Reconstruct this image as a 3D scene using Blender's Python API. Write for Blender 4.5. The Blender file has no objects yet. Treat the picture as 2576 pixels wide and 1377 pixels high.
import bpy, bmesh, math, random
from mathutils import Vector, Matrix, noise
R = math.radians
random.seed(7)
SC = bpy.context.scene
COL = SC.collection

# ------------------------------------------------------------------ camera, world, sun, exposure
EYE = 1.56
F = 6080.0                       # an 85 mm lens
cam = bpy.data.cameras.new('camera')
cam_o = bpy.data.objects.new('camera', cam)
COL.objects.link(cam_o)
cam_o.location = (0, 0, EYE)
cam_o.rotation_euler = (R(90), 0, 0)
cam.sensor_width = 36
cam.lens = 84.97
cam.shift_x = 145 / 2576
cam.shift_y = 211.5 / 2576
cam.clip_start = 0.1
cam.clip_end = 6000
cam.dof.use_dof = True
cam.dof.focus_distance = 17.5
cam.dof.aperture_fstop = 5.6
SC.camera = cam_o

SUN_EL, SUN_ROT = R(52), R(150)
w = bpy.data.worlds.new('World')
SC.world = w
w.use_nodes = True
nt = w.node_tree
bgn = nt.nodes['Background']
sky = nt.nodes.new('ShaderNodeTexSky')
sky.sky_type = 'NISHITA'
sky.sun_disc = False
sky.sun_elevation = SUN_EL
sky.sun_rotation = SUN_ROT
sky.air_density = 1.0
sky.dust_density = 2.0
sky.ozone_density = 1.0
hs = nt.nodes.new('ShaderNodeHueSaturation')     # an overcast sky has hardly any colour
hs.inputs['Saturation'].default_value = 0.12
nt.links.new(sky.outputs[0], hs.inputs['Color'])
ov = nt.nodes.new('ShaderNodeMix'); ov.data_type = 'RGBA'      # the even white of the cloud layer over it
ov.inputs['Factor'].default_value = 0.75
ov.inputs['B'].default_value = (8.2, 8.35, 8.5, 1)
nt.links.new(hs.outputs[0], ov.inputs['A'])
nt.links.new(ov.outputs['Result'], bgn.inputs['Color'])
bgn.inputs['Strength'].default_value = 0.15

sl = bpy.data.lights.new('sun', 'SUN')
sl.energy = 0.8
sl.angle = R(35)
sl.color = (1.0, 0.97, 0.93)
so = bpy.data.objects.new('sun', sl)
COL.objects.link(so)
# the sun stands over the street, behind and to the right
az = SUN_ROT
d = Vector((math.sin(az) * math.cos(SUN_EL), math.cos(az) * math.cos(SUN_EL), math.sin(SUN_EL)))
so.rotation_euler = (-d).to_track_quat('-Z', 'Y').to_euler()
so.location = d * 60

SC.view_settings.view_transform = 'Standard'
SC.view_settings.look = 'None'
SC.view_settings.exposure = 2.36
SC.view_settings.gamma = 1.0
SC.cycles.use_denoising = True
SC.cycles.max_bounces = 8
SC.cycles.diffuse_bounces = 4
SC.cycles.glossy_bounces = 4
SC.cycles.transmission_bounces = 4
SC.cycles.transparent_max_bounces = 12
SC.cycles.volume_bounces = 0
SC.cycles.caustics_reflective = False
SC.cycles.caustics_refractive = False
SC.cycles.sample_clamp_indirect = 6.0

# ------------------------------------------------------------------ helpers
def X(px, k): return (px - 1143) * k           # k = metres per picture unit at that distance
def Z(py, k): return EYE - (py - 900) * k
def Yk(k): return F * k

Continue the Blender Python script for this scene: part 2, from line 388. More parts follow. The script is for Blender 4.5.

__Your goal__.
Give back the opening line of the records above and every line after it, up to and including the one with "COL = SC.collection", unchanged.

__Result of this task__.
Reconstruct this image as a 3D scene using Blender's Python API. Write for Blender 4.5. The Blender file has no objects yet. Treat the picture as 2576 pixels wide and 1377 pixels high.
import bpy, bmesh, math, random
from mathutils import Vector, Matrix, noise
R = math.radians
random.seed(7)
SC = bpy.context.scene
COL = SC.collection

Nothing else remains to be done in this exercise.